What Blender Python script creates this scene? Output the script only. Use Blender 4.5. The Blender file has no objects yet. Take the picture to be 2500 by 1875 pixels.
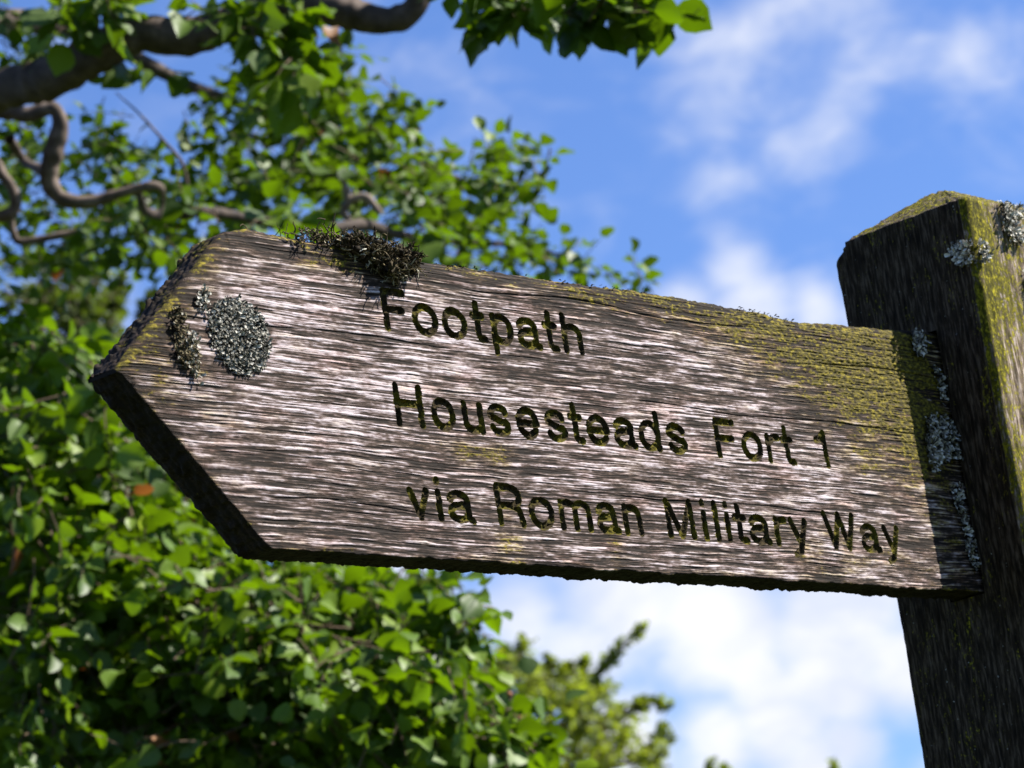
import bpy, math, random
import numpy as np
from mathutils import Matrix, Vector

scene = bpy.context.scene
COL = scene.collection
rng = np.random.default_rng(7)
random.seed(7)

# ------------------------------------------------------------------ camera
# Solved from the photograph: board coordinates, x along the board, y away from its face, z up,
# origin at the lower tip side; the board's lower edge hangs HB above the ground.
FPX, YAW, PITCH, ROLL = 8750.85, 0.8536365, 0.2391969, -0.1512367
HB = 2.05
CAM = np.array([-1.3559176, -1.4784953, -0.4278523 + HB])
L, AX, TZ, TH, D1, D2, ZE = 0.82449, 0.10342, 0.10256, 0.02748, 0.04909, 0.07904, 0.29161
BH = 0.2
RISE = 0.0350
_r = np.array([math.cos(YAW), -math.sin(YAW), 0.0])
FWD = np.array([math.sin(YAW) * math.cos(PITCH), math.cos(YAW) * math.cos(PITCH), math.sin(PITCH)])
_u = np.cross(_r, FWD)
RIGHT = math.cos(ROLL) * _r + math.sin(ROLL) * _u
UP = -math.sin(ROLL) * _r + math.cos(ROLL) * _u


def ray(px, py):
    """direction through a photograph position (2212 x 1659 measure), unit depth along the view"""
    k = 2500 / 2212
    return FWD + (px * k - 1250) / FPX * RIGHT - (py * k - 937.5) / FPX * UP


def at(px, py, d):
    return CAM + d * ray(px, py)


def pixm(d):
    """metres per 2212-measure pixel at depth d"""
    return d * (2500 / 2212) / FPX


def project(P):
    d = np.asarray(P) - CAM
    z = d @ FWD
    k = 2212 / 2500
    return (1250 + FPX * (d @ RIGHT) / z) * k, (937.5 - FPX * (d @ UP) / z) * k, z


cam_data = bpy.data.cameras.new('camera')
cam = bpy.data.objects.new('camera', cam_data)
COL.objects.link(cam)
m = Matrix.Identity(4)
for i in range(3):
    m[i][0], m[i][1], m[i][2], m[i][3] = RIGHT[i], UP[i], -FWD[i], CAM[i]
cam.matrix_world = m
cam_data.sensor_width = 36.0
cam_data.lens = FPX / 2500 * 36.0
cam_data.clip_start = 0.05
cam_data.clip_end = 6000
cam_data.dof.use_dof = True
cam_data.dof.focus_distance = 2.33
cam_data.dof.aperture_fstop = 21.0
scene.camera = cam

# ------------------------------------------------------------------ sky, sun, exposure
SUN_AZ = math.radians(133.3)      # clockwise from +y
SUN_EL = math.radians(45.0)
SUN = np.array([math.sin(SUN_AZ) * math.cos(SUN_EL), math.cos(SUN_AZ) * math.cos(SUN_EL), math.sin(SUN_EL)])

world = bpy.data.worlds.new('World')
scene.world = world
world.use_nodes = True
nt = world.node_tree
nt.nodes.clear()


def N(tree, kind, **kw):
    n = tree.nodes.new(kind)
    for k, v in kw.items():
        if k.startswith('in_'):
            n.inputs[k[3:].replace('_', ' ')].default_value = v
        else:
            setattr(n, k, v)
    return n


def mixrgb(tree, fac, a, b, mode='MIX'):
    n = tree.nodes.new('ShaderNodeMix')
    n.data_type = 'RGBA'
    n.blend_type = mode
    for sock, v in ((n.inputs[0], fac), (n.inputs[6], a), (n.inputs[7], b)):
        if isinstance(v, bpy.types.NodeSocket):
            tree.links.new(v, sock)
        elif isinstance(v, (int, float)):
            sock.default_value = v
        else:
            sock.default_value = (*v, 1) if len(v) == 3 else v
    return n.outputs[2]


def mathn(tree, op, a, b=None, c=None, clamp=False):
    n = tree.nodes.new('ShaderNodeMath')
    n.operation = op
    n.use_clamp = clamp
    for i, v in enumerate((a, b, c)):
        if v is None:
            continue
        if isinstance(v, bpy.types.NodeSocket):
            tree.links.new(v, n.inputs[i])
        else:
            n.inputs[i].default_value = v
    return n.outputs[0]


def maprange(tree, v, a, b, c=0.0, d=1.0, kind='SMOOTHSTEP'):
    n = tree.nodes.new('ShaderNodeMapRange')
    n.interpolation_type = kind
    if isinstance(v, bpy.types.NodeSocket):
        tree.links.new(v, n.inputs['Value'])
    n.inputs['From Min'].default_value = a
    n.inputs['From Max'].default_value = b
    n.inputs['To Min'].default_value = c
    n.inputs['To Max'].default_value = d
    return n.outputs['Result']


def noise(tree, vec, scale, detail=4, rough=0.55, dist=0.0):
    n = tree.nodes.new('ShaderNodeTexNoise')
    n.inputs['Scale'].default_value = scale
    n.inputs['Detail'].default_value = detail
    n.inputs['Roughness'].default_value = rough
    n.inputs['Distortion'].default_value = dist
    if vec is not None:
        tree.links.new(vec, n.inputs['Vector'])
    return n.outputs['Fac']


sky = N(nt, 'ShaderNodeTexSky', sky_type='NISHITA', sun_disc=False, sun_elevation=SUN_EL,
        sun_rotation=SUN_AZ, altitude=200, air_density=1.0, dust_density=0.4, ozone_density=2.0)
tc = N(nt, 'ShaderNodeTexCoord')
dirv = tc.outputs['Generated']
blue = mixrgb(nt, 1.0, sky.outputs[0], (0.76, 0.96, 1.42), 'MULTIPLY')

# clouds: banks standing in fixed directions of the sky, broken up by noise, and a loose scatter elsewhere
banks = [  # px, py, radius px, weight
    (1330, 1290, 330, 0.92), (1560, 1320, 330, 0.96), (1800, 1330, 330, 0.96), (1700, 1560, 260, 0.90), (1150, 1330, 220, 0.80), (1250, 1400, 250, 0.85),
    (1950, 1450, 220, 0.85), (1330, 1600, 240, 0.85), (1560, 1600, 200, 0.80), (1640, 1470, 160, 0.80), (880, 1290, 200, 0.70),
    (1480, 655, 150, 0.55), (1590, 585, 170, 0.53), (1620, 700, 220, 0.65), (1760, 670, 150, 0.53), (1565, 530, 100, 0.43), (1860, 690, 120, 0.45),
    (1640, 70, 340, 0.37), (1850, 20, 380, 0.39), (1560, 200, 270, 0.33), (1780, 210, 300, 0.32), (2080, 120, 200, 0.36), (1990, 90, 120, 0.29),
    (1560, 400, 170, 0.30), (1690, 320, 170, 0.31), (1520, 440, 90, 0.29), (180, 640, 260, 0.35), (2180, 60, 200, 0.29),
    (1800, 1480, 250, 0.92), (1830, 1590, 170, 0.85), (1740, 1640, 220, 0.85), (1560, 1850, 360, 0.85), (1300, 1850, 330, 0.80), (700, 1850, 400, 0.75), (2100, 1750, 250, 0.75),
]
acc = None
for (px, py, r, w) in banks:
    d = ray(px, py)
    d = d / np.linalg.norm(d)
    vm = N(nt, 'ShaderNodeVectorMath', operation='DISTANCE')
    nt.links.new(dirv, vm.inputs[0])
    vm.inputs[1].default_value = tuple(d)
    o = maprange(nt, vm.outputs['Value'], 0.0, r * 1.3e-4, w, 0.0)
    acc = o if acc is None else mathn(nt, 'SMOOTH_MAX', acc, o, 0.15)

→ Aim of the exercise
With the pictures left out, restate word for word every line of the data above, from the first down to the line that contains "random.seed(7)".

→ Result
What Blender Python script creates this scene? Output the script only. Use Blender 4.5. The Blender file has no objects yet. Take the picture to be 2500 by 1875 pixels.
import bpy, math, random
import numpy as np
from mathutils import Matrix, Vector

scene = bpy.context.scene
COL = scene.collection
rng = np.random.default_rng(7)
random.seed(7)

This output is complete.